New Secretary-General of the UN mistakenly calls current demand for peacekeeping unprecedented. Rather, the acquiescence to such demand is without precedent. Countries and tribes always clashed; civil and border wars are historical routine. Competition in power is the only way for international readjustments. Twenty-first century borders are no more fixed or eternal than the first-century ones. No country or tribe willingly gives away land or influence, but only in war or under a threat.
Peacekeeping operations proved utter failure: at most, the empires arbitrarily redraw the borders to everyone’s discontent; usually, they only quash the violence and leave the fundamental problems to boil and eventually erupt. Frequent small clashes are replaced with huge bloody wars. Violence, like it or not, is indispensable to societal order. Would the US government like the UN peacekeepers to stop IRS from repressing tax evaders?
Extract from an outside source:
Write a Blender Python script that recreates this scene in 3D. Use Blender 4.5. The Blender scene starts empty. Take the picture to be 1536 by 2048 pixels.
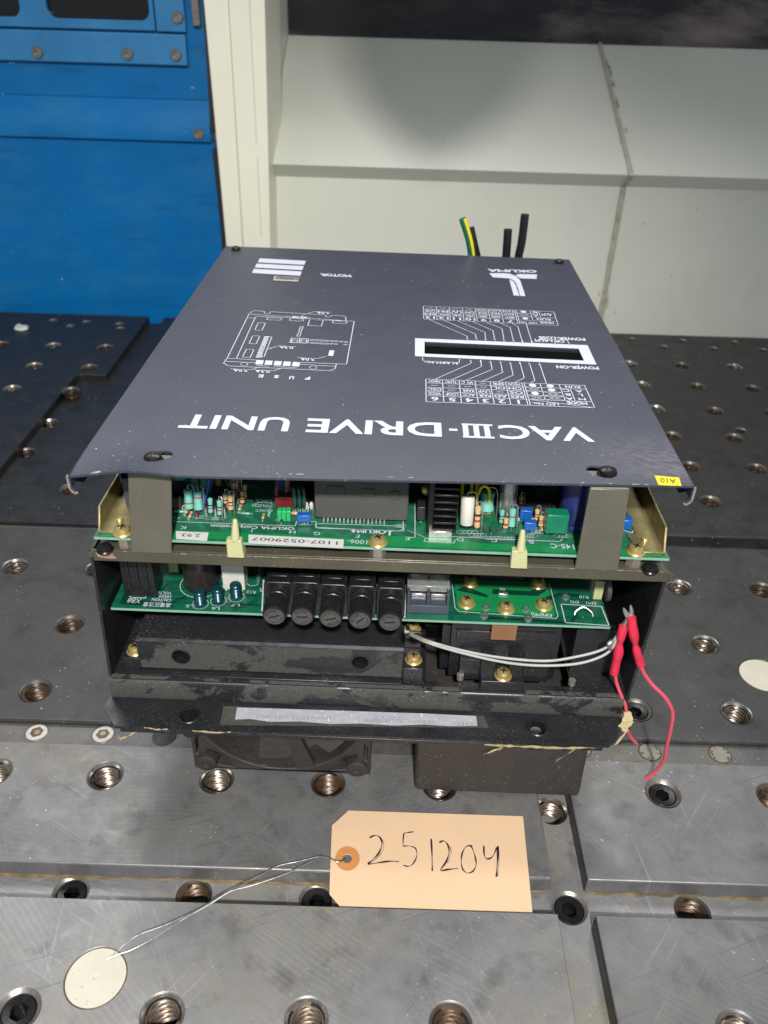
import bpy, bmesh, math, random
from mathutils import Vector, Matrix
random.seed(7)
S = 0.001                      # everything below is written in millimetres
SC = bpy.context.scene
COL = SC.collection

# ------------------------------------------------------------------ camera
CF, CPIT, CROL, CYAW, CH = 1633.3, 0.5807, 0.0303166, -0.0019146, 440.0
_cy, _sy, _cp, _sp = math.cos(CYAW), math.sin(CYAW), math.cos(CPIT), math.sin(CPIT)
FW = Vector((_sy*_cp, _cy*_cp, -_sp))
_R0 = Vector((_cy, -_sy, 0)); _U0 = _R0.cross(FW)
RT = _R0*math.cos(CROL) + _U0*math.sin(CROL)
UP = -_R0*math.sin(CROL) + _U0*math.cos(CROL)
cd = bpy.data.cameras.new('camera')
cam = bpy.data.objects.new('camera', cd); COL.objects.link(cam)
cam.matrix_world = Matrix(((RT.x, UP.x, -FW.x, 0), (RT.y, UP.y, -FW.y, 0), (RT.z, UP.z, -FW.z, CH*S), (0, 0, 0, 1)))
cd.sensor_fit = 'VERTICAL'; cd.sensor_height = 24.0; cd.lens = CF*24.0/2048.0
cd.clip_start = 0.01; cd.clip_end = 50
cd.dof.use_dof = True; cd.dof.focus_distance = 0.50; cd.dof.aperture_fstop = 7.5
SC.camera = cam

# ------------------------------------------------------------------ light
w = bpy.data.worlds.new('World'); SC.world = w; w.use_nodes = True
w.node_tree.nodes['Background'].inputs[0].default_value = (0.86, 0.93, 1.0, 1)
w.node_tree.nodes['Background'].inputs[1].default_value = 0.42
def area(name, loc, target, sx, sy, power, color):
    ld = bpy.data.lights.new(name, 'AREA'); ld.shape = 'RECTANGLE'
    ld.size = sx*S; ld.size_y = sy*S; ld.spread = math.radians(105); ld.energy = power; ld.color = color
    o = bpy.data.objects.new(name, ld); COL.objects.link(o)
    o.location = Vector(loc)*S
    o.rotation_euler = (Vector(target)-Vector(loc)).to_track_quat('-Z', 'Y').to_euler()
    return o
def spot(name, loc, target, power, color, size, blend, radius):
    ld = bpy.data.lights.new(name, 'SPOT'); ld.energy = power; ld.color = color
    ld.spot_size = math.radians(size); ld.spot_blend = blend; ld.shadow_soft_size = radius*S
    o = bpy.data.objects.new(name, ld); COL.objects.link(o); o.location = Vector(loc)*S
    o.rotation_euler = (Vector(target)-Vector(loc)).to_track_quat('-Z', 'Y').to_euler()
    return o
spot('shop_lamp', (50, -550, 1050), (-190, 520, 90), 112, (1.0, 0.985, 0.955), 62, 0.8, 38)
area('machine_lamp', (-70, 1080, 1120), (-40, 330, 120), 1300, 380, 4.2, (1.0, 0.985, 0.95))
SC.view_settings.view_transform = 'Standard'
SC.view_settings.look = 'None'
SC.view_settings.exposure = 0.0
SC.view_settings.gamma = 1.0
SC.view_settings.use_curve_mapping = False
SC.render.engine = 'CYCLES'
SC.cycles.max_bounces = 6

# ------------------------------------------------------------------ photo measuring helpers (world and unit frames)
def ray(x, y): return (x-768.0)*RT - (y-1024.0)*UP + CF*FW
def WZ(x, y, z=0.0):
    d = ray(x, y); t = (z-CH)/d.z
    return Vector((t*d.x, t*d.y, z))
def WY(x, y, Y):
    d = ray(x, y); t = Y/d.y
    return Vector((t*d.x, Y, CH+t*d.z))
PSI = -0.0105; OX, OY = -2.0, 352.0
_c, _s = math.cos(PSI), math.sin(PSI)
def _loc(v): return Vector((_c*v.x+_s*v.y, -_s*v.x+_c*v.y, v.z))
_o = _loc(Vector((-OX, -OY, CH)))
def UZ(x, y, z):
    d = _loc(ray(x, y)); t = (z-_o.z)/d.z
    return _o + t*d
def UV(x, y, v):
    d = _loc(ray(x, y)); t = (v-_o.y)/d.y
    return _o + t*d
def UU(x, y, u):
    d = _loc(ray(x, y)); t = (u-_o.x)/d.x
    return _o + t*d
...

The losing parties and weak, unsupported governments appeal for international help in preserving status quo. That could not work. They already lost, and foreigners could not sustain the obsolete order of things. Losers want the UN-brokered “conflict management,” but the ascending parties disagree. History knows a single way of managing conflicts: fighting them or threatening to do so.
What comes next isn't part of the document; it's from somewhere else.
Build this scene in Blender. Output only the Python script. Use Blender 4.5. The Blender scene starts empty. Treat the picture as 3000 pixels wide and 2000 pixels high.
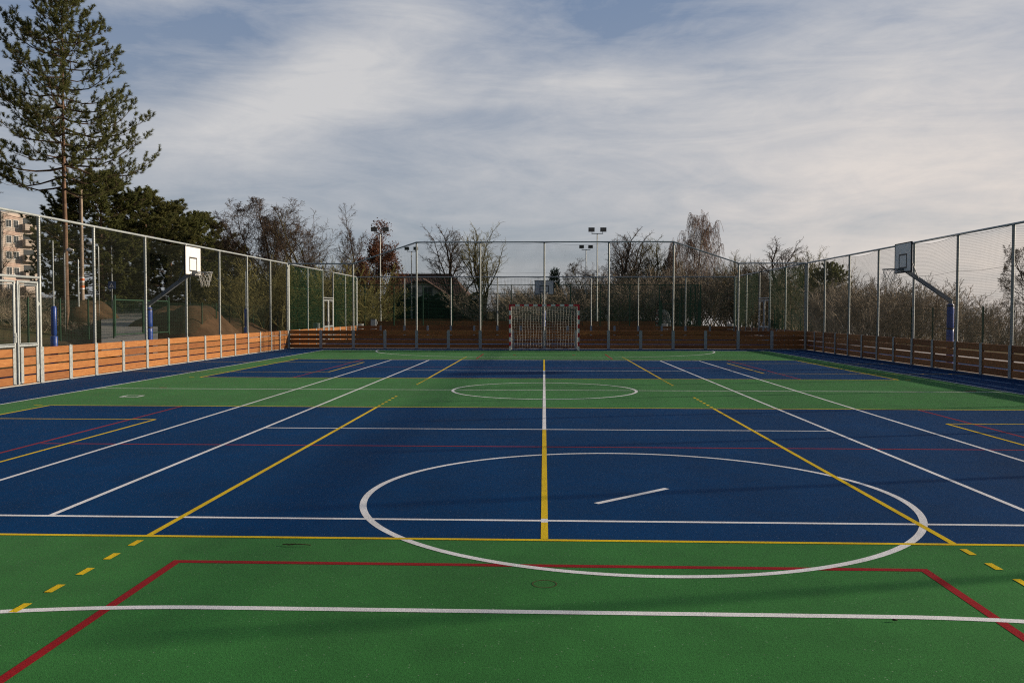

Pax Romana offers a different lesson. Rome wasn’t merely an arbiter, but the only power in its zone of influence. If the West wants to pacify the Earth, it needs to substantially disarm the vassals. That is incompatible with economic objectives of major arms exporters which are incidentally the major peacekeepers. Also, Rome did not routinely involve itself in minor conflicts between the vassals. Dependent rulers were expected to deal with local threats, and allowed to do so by any means, short reportedly of disgusting long-term cruelty: Romans did not want accumulated discontent among the peoples and preferred reasonable rulers. In modern terms, that means allowing civil wars to run their course but adjudicating border conflicts. The West, unlike Rome, is not prepared to exert exemplary punishment on the countries which violate the imposed peace. Short of such resolve, the UN peace efforts would continue to be futile.
Ki-Moon takes a dangerous approach when says that no country alone could solve the crises like in Darfur or Kosovo, and pronounces them UN responsibility. It seems that UN, typically for a bureaucratic organization, appropriates for itself spheres of influence regardless of its ability to deal with them. The UN is worthless and could be responsible for nothing. NATO, not UN, quashed the Yugoslavian crisis. UN peacekeepers are notoriously lame - witness Sinai and Lebanon, among other places.
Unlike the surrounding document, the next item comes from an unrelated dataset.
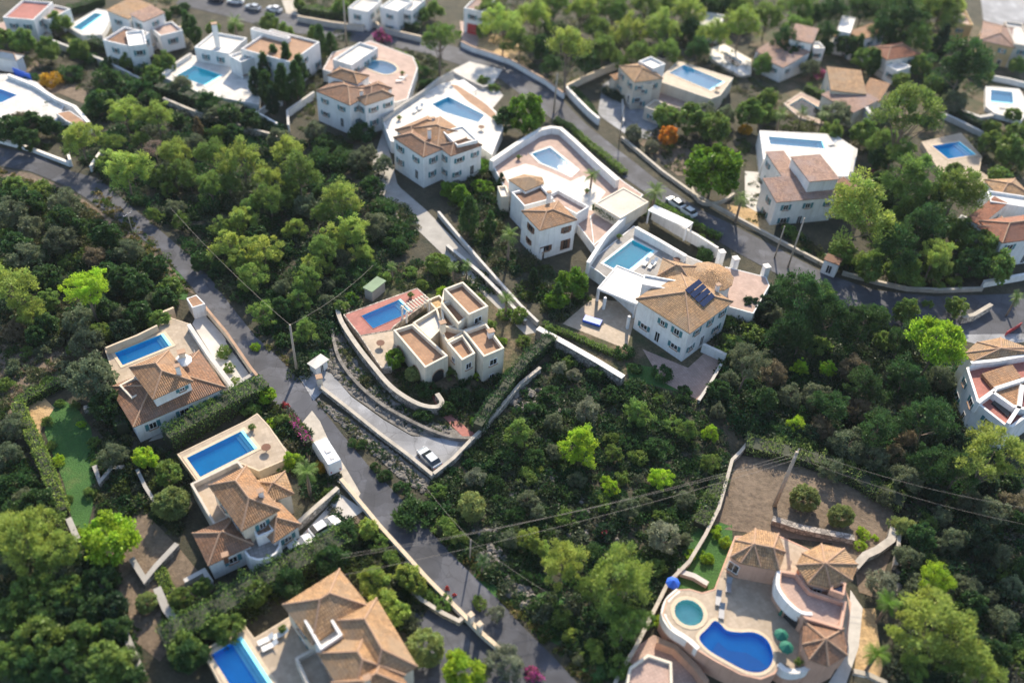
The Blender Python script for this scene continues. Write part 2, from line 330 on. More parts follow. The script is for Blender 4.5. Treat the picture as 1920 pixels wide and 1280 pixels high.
# ---------------------------------------------------------------- pools and decks
def pool(label, pts, z, water='blue', coping='coping', cw=0.45, depth=0.95, steps=None):
    """pts: ccw world outline of the water. returns (thing, hole outline for the deck)"""
    c = sum(pts, Vector())/len(pts); t = thing('swimming_pool', label, 'pool', (c.x, c.y, z), 'garden swimming pools')
    o2 = offset(pts, -cw)
    bm = bmesh.new(); fill(bm, o2, [pts], z+0.06)
    n = len(pts)
    for lp, zz in ((o2, z-0.3), (pts, z-0.16)):
        for i in range(len(lp)):
            a, b = lp[i], lp[(i+1) % len(lp)]
            bm.faces.new([bm.verts.new((a.x, a.y, zz)), bm.verts.new((b.x, b.y, zz)), bm.verts.new((b.x, b.y, z+0.06)), bm.verts.new((a.x, a.y, z+0.06))])
    bmesh.ops.remove_doubles(bm, verts=bm.verts, dist=0.002); build('coping', bm, coping, t)
    bm = bmesh.new(); lo = offset(pts, 0.02)
    for i in range(n):
        a, b = lo[i], lo[(i+1) % n]
        bm.faces.new([bm.verts.new((a.x, a.y, z-depth)), bm.verts.new((b.x, b.y, z-depth)), bm.verts.new((b.x, b.y, z+0.04)), bm.verts.new((a.x, a.y, z+0.04))])
    fill(bm, lo, [], z-depth)
    if steps is None and n == 4 and water != 'milky': steps = 1
    bm2 = bmesh.new()
    if steps:
        for k in range(3):
            prism(bm2, [lo[steps], lo[(steps+1) % n], lo[(steps+1) % n]+(lo[(steps+2) % n]-lo[(steps+1) % n]).normalized()*(0.4*(3-k)), lo[steps]+(lo[steps-1]-lo[steps]).normalized()*(0.4*(3-k))], z-depth, z-depth+0.35*(k+1))
    build('basin', bm, 'b_'+water, t, recalc=False)
    if steps: build('steps', bm2, 'b_pale', t)
    else: bm2.free()
    bm = bmesh.new(); fill(bm, offset(pts, 0.03), [], z-0.09); build('water', bm, 'w_'+water, t, recalc=False)
    return offset(pts, -cw+0.06)
def deck(name, label, pts, z, zb, floor='floorb', wall='white', holes=(), cat='terrace', rim=0.0):
    pts = ccw(pts); c = sum(pts, Vector())/len(pts); t = thing(name, label, cat, (c.x, c.y, 0))
    bm = bmesh.new(); fill(bm, pts, list(holes), z); build('paving', bm, floor, t, recalc=False)
    bm = bmesh.new()
    o2 = offset(pts, -0.18)
    for i in range(len(pts)):
        a, b, c1, d1 = pts[i], pts[(i+1) % len(pts)], o2[(i+1) % len(pts)], o2[i]
        h = z+0.03+rim
        prism(bm, [a, d1, c1, b], zb, h)
    build('retaining_wall', bm, wall, t)
    return t
# ---------------------------------------------------------------- house parts
def block(root, pts, zt, zb, wall='white', flat=None, ph=0.5, pt=0.25):
    bm = bmesh.new(); n = len(pts)
    if flat:
        ip = offset(pts, pt); V = {}
        for i in range(n):
            a, b, c, d = pts[i], pts[(i+1) % n], ip[(i+1) % n], ip[i]
            mk = lambda p, z: bm.verts.new((p.x, p.y, z))
            bm.faces.new((mk(a, zb), mk(b, zb), mk(b, zt), mk(a, zt)))
            bm.faces.new((mk(a, zt), mk(b, zt), mk(c, zt), mk(d, zt)))
            bm.faces.new((mk(c, zt), mk(c, zt-ph), mk(d, zt-ph), mk(d, zt)))
        bmesh.ops.remove_doubles(bm, verts=bm.verts, dist=0.002); build('wall', bm, wall, root)
        bm = bmesh.new(); fill(bm, ip, [], zt-ph+0.01); build('flat_roof', bm, flat, root, recalc=False)
    else: prism(bm, pts, zb, zt); build('wall', bm, wall, root)
def polyroof(root, pts, apex, z, rise, mat='tile', over=0.35, ridge='ridge'):
    pts = offset(pts, -over); n = len(pts)
    ap = [Vector((a.x, a.y, z+rise)) for a in apex]; near = [min(range(len(ap)), key=lambda k: (ap[k].xy-p.xy).length) for p in pts]
    bm = bmesh.new(); tv = [bm.verts.new((p.x, p.y, z)) for p in pts]; av = [bm.verts.new(a) for a in ap]; bv = [bm.verts.new((p.x, p.y, z-0.16)) for p in pts]
    for i in range(n):
        j = (i+1) % n; a, b = near[i], near[j]
        bm.faces.new((tv[i], tv[j], av[b], av[a]) if a != b else (tv[i], tv[j], av[a]))
        bm.faces.new((bv[i], bv[j], tv[j], tv[i]))
    bm.faces.new(bv[::-1]); r = build('roof', bm, mat, root)
    if ridge:
        bm = bmesh.new()
        for i in range(n):
            tube(bm, Vector((pts[i].x, pts[i].y, z+0.03)), ap[near[i]]+Vector((0, 0, 0.03)), 0.13)
        for a in range(len(ap)-1): tube(bm, ap[a]+Vector((0, 0, .03)), ap[a+1]+Vector((0, 0, .03)), 0.13)
        build('ridge_tiles', bm, ridge, r)
    return r
def hip(root, pts, z, rise=1.4, mat='tile', over=0.35, ridge='ridge'):
    a, b, c, d = pts; L, Wd = (b-a).length, (c-b).length
    if L < Wd: a, b, c, d = b, c, d, a; L, Wd = Wd, L
    e = (b-a).normalized(); m1 = (a+d)/2; m2 = (b+c)/2; k = min(Wd/2, L/2-0.05)
    return polyroof(root, pts, [m1+e*k, m2-e*k], z, rise, mat, over, ridge)
def shed(root, pts, lowside, z, rise=0.9, mat='tile', over=0.2, wall='white'):
    """single pitch, low along edge lowside"""
    p = offset(pts, -over); n = 4; hz = [z]*4; hz[(lowside+2) % 4] = z+rise; hz[(lowside+3) % 4] = z+rise
    bm = bmesh.new(); tv = [bm.verts.new((p[i].x, p[i].y, hz[i])) for i in range(4)]; bv = [bm.verts.new((p[i].x, p[i].y, hz[i]-0.16)) for i in range(4)]
    bm.faces.new(tv); bm.faces.new(bv[::-1])
    for i in range(4): bm.faces.new((bv[i], bv[(i+1) % 4], tv[(i+1) % 4], tv[i]))
    r = build('roof', bm, mat, root)
    bm = bmesh.new(); lo = [bm.verts.new((q_.x, q_.y, z-0.3)) for q_ in pts]; hi = [bm.verts.new((pts[i].x, pts[i].y, hz[i]-0.15)) for i in range(4)]
    for i in range(4): bm.faces.new((lo[i], lo[(i+1) % 4], hi[(i+1) % 4], hi[i]))
    build('gable_wall', bm, wall, root)
    return r
def frontside(pts):   # side whose outward normal points most at the camera
    best = []
    for i in range(len(pts)):
        a, b = pts[i], pts[(i+1) % len(pts)]; e = (b-a); m = (a+b)/2
        nn = Vector((e.y, -e.x, 0)).normalized(); best.append((nn.dot((Vector((0, 0, 0))-Vector((m.x, m.y, 0))).normalized()), i))
    return sorted(best, reverse=True)
def window(root, a, b, t, zc, w, h, style='shut', name='window'):
    e = (b-a); L = e.length; e = e/L; nn = Vector((e.y, -e.x, 0)); c = a+e*(t*L); c = Vector((c.x, c.y, 0))
    bm = bmesh.new(); fw = 0.09; D = 0.06
    for (s0, s1, z0, z1) in ((-w/2, -w/2+fw, zc-h/2, zc+h/2), (w/2-fw, w/2, zc-h/2, zc+h/2), (-w/2+fw, w/2-fw, zc+h/2-fw, zc+h/2), (-w/2+fw, w/2-fw, zc-h/2, zc-h/2+fw), (-0.03, 0.03, zc-h/2+fw, zc+h/2-fw)):
        box(bm, c+e*((s0+s1)/2)+nn*(D/2-0.01), e, s1-s0, D, z0, z1)
    f = build(name, bm, 'shutb' if style == 'brown' else 'white', root)
    bm = bmesh.new(); box(bm, c+nn*0.005, e, w-2*fw, 0.03, zc-h/2+fw, zc+h/2-fw); build('pane', bm, 'glass', f)
    if name == 'window':
        bm = bmesh.new(); box(bm, c+nn*0.10, e, w+0.3, 0.22, zc-h/2-0.11, zc-h/2-0.02); build('sill', bm, 'ridge', f)
    if style in ('shut', 'brown'):
        for s in (-1, 1):
            bm = bmesh.new(); box(bm, c+e*(s*(w/2+0.27))+nn*0.035, e, 0.5, 0.05, zc-h/2, zc+h/2); build('shutter', bm, 'shut' if style == 'shut' else 'shutb', f)
def arch(root, a, b, t, zb, w, h):
    e = (b-a); L = e.length; e = e/L; nn = Vector((e.y, -e.x, 0)); c = a+e*(t*L); c = Vector((c.x, c.y, 0))
    prof = [(-w/2, 0), (w/2, 0), (w/2, h-w/2)]+[(w/2*math.cos(k*math.pi/8), h-w/2+w/2*math.sin(k*math.pi/8)) for k in range(1, 8)]+[(-w/2, h-w/2)]
    bm = bmesh.new(); A = [bm.verts.new(c+e*u+nn*0.02+Vector((0, 0, zb+v))) for u, v in prof]; bm.faces.new(A)
    B = [bm.verts.new(c+e*u+nn*-0.05+Vector((0, 0, zb+v))) for u, v in prof]; bm.faces.new(B[::-1])
    for i in range(len(A)): bm.faces.new((B[i], B[(i+1) % len(A)], A[(i+1) % len(A)], A[i]))
    o = build('arch_opening', bm, 'glass', root)
    bm = bmesh.new()
    pr = prof[2:]
    for i in range(len(pr)-1): tube(bm, c+e*pr[i][0]+nn*0.04+Vector((0, 0, zb+pr[i][1])), c+e*pr[i+1][0]+nn*0.04+Vector((0, 0, zb+pr[i+1][1])), 0.09, n=4)
    build('arch_surround', bm, 'ridge', o)
def auto_windows(root, pts, zt, zb, sides=2, style='shut', arches=False, seed=0, dz=0.0):
    r = random.Random(seed); H = zt-zb; st = max(1, int(round(H/3.0)))
    for sc, i in frontside(pts)[:sides]:
        if sc < 0.05: continue
        a, b = pts[i], pts[(i+1) % len(pts)]; L = (b-a).length
        if L < 2.2: continue
        n = max(1, int(L/3.4))
        for s in range(st):
            zc = zt-dz-1.55-s*3.0
            if zc < 0.6: continue
            for k in range(n):
                if r.random() < 0.12 and n > 1: continue
                t = (k+0.5)/n+r.uniform(-0.06, 0.06)
                if arches and s == st-1: arch(root, a, b, t, zb+0.02, min(2.2, L/n*0.7), 2.5)
                elif s == st-1 and k == n//2 and n > 1: window(root, a, b, t, zc-0.35, 1.0, 2.1, style if style != 'shut' else 'plain', 'door')
                else: window(root, a, b, t, zc, r.choice((0.9, 1.1, 1.4)), r.choice((1.0, 1.2)), style)
def chimney(root, px, z, h=1.1, mat='white', w=0.6):
    p = P(px[0], px[1], z+h/2); e = Vector((0.88, 0.47, 0))
    bm = bmesh.new(); box(bm, p, e, w, w*0.8, z-0.6, z+h); o = build('chimney', bm, mat, root)
    bm = bmesh.new(); box(bm, p, e, w+0.25, w*0.8+0.25, z+h+0.18, z+h+0.28)
    for s in (-1, 1): box(bm, p+e*s*(w/2-0.08), e, 0.1, w*0.7, z+h, z+h+0.18)
    build('chimney_cap', bm, 'ridge', o)
def house(label, cpx, z=0, name='villa', group=None, cat='house'):
    p = P(*cpx, z); return thing(name, label, cat, (p.x, p.y, 0), group)
# block spec: (kind, crop, [ax,ay,bx,by,cx,cy], ztop, zbot, opts)
def hb(root, kind, k, co, zt, zb=-0.5, wall='white', mat='tile', rise=1.3, win=2, style='shut', arches=False, ph=0.5, over=0.35, low=None, seed=None, pt=0.25):
    A, B, C = q(k, *co); pts = rect(A, B, C, zt)
    if kind == 'flat': block(root, pts, zt, zb, wall, mat, ph, pt)
    elif kind == 'hip': block(root, pts, zt-0.05, zb, wall); hip(root, pts, zt, rise, mat, over)
    elif kind == 'shed':
        fs = frontside(pts)[0 if low is None else low][1]; block(root, pts, zt-0.2, zb, wall); shed(root, pts, fs, zt, rise, mat, wall=wall)
    if win: auto_windows(root, pts, zt, zb, win, style, arches, seed if seed is not None else int(co[0]+co[1]), 0.3 if kind == 'flat' else 0)
    return pts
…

Should the UN perhaps stop large atrocities? It could not stop the Iran-Iraq war or Rwanda massacres. Even Darfur region is too big to be passively policed, and peacekeepers are not paid to fight guerrillas. The bigger question is, whom to fight? Who are the perpetrators and who are the victims? Conflicts are almost always entangled, with both sides intermittently committing atrocities against each other. If the UN steps in to stop large conflicts, then everyone would understand that the proper strategy is to start a war and quickly beat opponents before the UN intervenes and stops them from retaliating.
Saddam’s execution in the hands of Shiites showed that even simple attempts at establishing the rule of law often benefit one side in tribal or sectarian conflict. Moralists cause wars, not establish peace.